Country/Harvest/Coventry Hills. Election day they were roughly UCP +350 over 4500 votes. The other side of Stoney from them (Livingston?) went NDP+120 over 1000 votes. The only convenient advance voting for them all was at Vivo, which went 2800-2400 in NDPs favour (but there were way more other eligible voters south of Stoney than there were in Livingston)

And In Edgemont, which NDP won by 284 overall, the Hamptons went 698UCP-557NDP on election day. That same location was used for advance voting and went 4078-3252 for UCP. The other advance station and vote anywhere went strongly NDP. Election day everywhere in the riding was quite close. Hampton's election day turnout was quite low relative to its population, so I think it's a simple case that most of them voted advance because it was equally convenient as election day.

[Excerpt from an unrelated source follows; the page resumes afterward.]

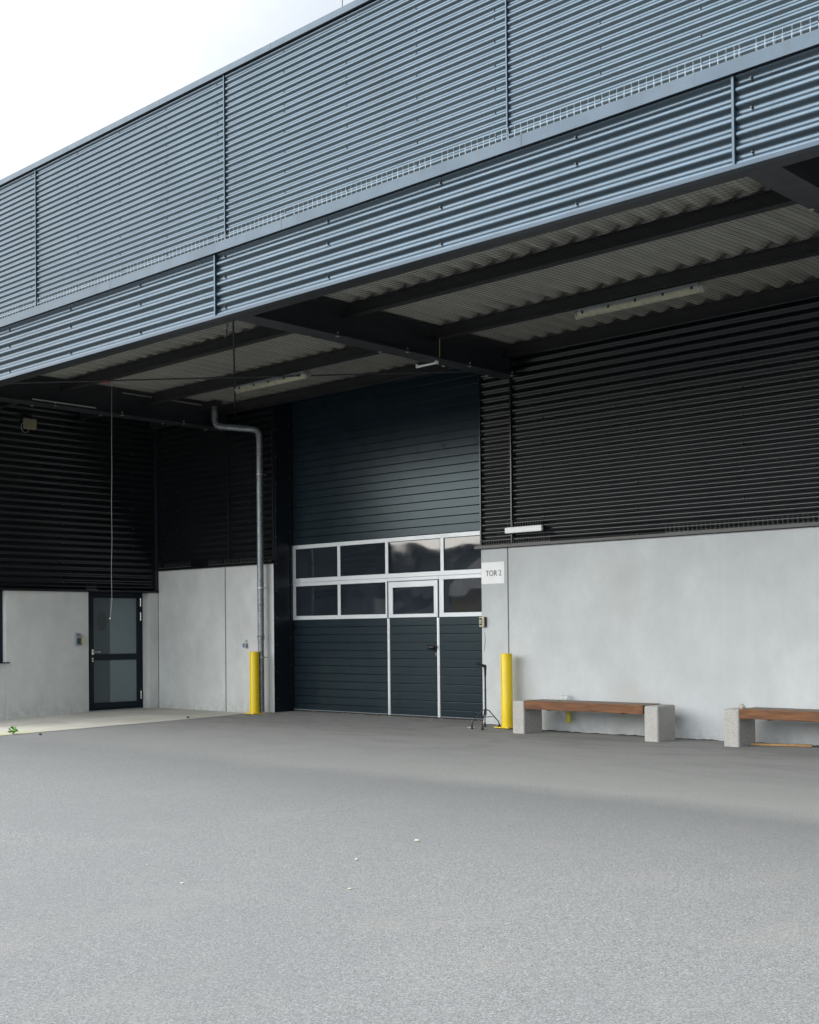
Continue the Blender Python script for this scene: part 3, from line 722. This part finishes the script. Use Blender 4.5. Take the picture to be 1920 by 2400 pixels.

But overall it would be a hard riding to ascribe advance votes.
 
That's awesome; thanks for sharing the link.

Here's the swing ridings (assuming no changes from the last election, which is obviously wrong).
View attachment 692381
The turning point riding (would switch from UCP to NDP majority) is Calgary-Acadia, last time it was Calgary-East.

Popular vote margin in 2023 was 8.6% for UCP, if all ridings moved equally NDP would have to be within 3.7% to win a majority with the old map.

With the new map, NDP could theoretically lose the popular vote by 5.0% and win a majority in an identical election.

The path to an NDP majority by winning almost all Calgary/Edmonton seats by smaller margins while losing by huge margins in rural areas just got materially easier.